--- BEGIN PROVIDED MATERIAL ---
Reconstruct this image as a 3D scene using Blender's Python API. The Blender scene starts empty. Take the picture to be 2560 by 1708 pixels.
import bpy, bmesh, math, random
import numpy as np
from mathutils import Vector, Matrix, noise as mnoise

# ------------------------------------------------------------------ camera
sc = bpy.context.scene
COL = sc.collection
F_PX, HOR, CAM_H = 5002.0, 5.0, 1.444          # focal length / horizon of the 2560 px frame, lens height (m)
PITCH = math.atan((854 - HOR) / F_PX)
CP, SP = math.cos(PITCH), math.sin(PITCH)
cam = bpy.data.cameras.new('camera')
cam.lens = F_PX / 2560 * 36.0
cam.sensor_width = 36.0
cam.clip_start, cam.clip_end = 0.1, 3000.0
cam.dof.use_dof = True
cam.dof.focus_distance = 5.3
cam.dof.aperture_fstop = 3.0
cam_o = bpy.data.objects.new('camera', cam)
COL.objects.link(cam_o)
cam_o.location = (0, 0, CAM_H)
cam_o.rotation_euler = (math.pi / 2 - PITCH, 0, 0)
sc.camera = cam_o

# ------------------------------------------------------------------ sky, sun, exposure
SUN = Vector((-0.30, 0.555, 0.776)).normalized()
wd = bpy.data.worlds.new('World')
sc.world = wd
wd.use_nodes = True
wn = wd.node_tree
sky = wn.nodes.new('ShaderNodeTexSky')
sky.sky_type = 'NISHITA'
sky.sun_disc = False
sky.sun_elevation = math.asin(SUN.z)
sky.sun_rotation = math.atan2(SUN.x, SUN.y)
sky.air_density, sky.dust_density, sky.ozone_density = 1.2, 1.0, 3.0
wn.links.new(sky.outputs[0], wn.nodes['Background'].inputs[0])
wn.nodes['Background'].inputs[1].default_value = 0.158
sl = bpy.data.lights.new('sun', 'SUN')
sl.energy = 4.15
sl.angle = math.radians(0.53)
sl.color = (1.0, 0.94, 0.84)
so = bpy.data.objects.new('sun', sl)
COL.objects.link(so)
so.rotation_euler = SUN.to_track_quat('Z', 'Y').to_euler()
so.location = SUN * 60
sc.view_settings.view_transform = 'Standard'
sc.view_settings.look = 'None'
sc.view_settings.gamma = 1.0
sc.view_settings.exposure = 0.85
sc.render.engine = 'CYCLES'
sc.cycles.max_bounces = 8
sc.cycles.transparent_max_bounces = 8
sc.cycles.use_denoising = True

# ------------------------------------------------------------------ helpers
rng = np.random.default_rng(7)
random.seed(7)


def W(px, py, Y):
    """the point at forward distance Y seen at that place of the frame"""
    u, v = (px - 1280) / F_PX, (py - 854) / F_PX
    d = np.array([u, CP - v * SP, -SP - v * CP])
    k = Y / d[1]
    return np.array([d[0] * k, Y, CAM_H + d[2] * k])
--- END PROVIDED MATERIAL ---
• [WHAT IS ASKED]
Please print the material above exactly as it appears, from its first line through the line containing "from mathutils import", inclusive, and stop there.

• [ANSWER TO THE EXERCISE]
Reconstruct this image as a 3D scene using Blender's Python API. The Blender scene starts empty. Take the picture to be 2560 by 1708 pixels.
import bpy, bmesh, math, random
import numpy as np
from mathutils import Vector, Matrix, noise as mnoise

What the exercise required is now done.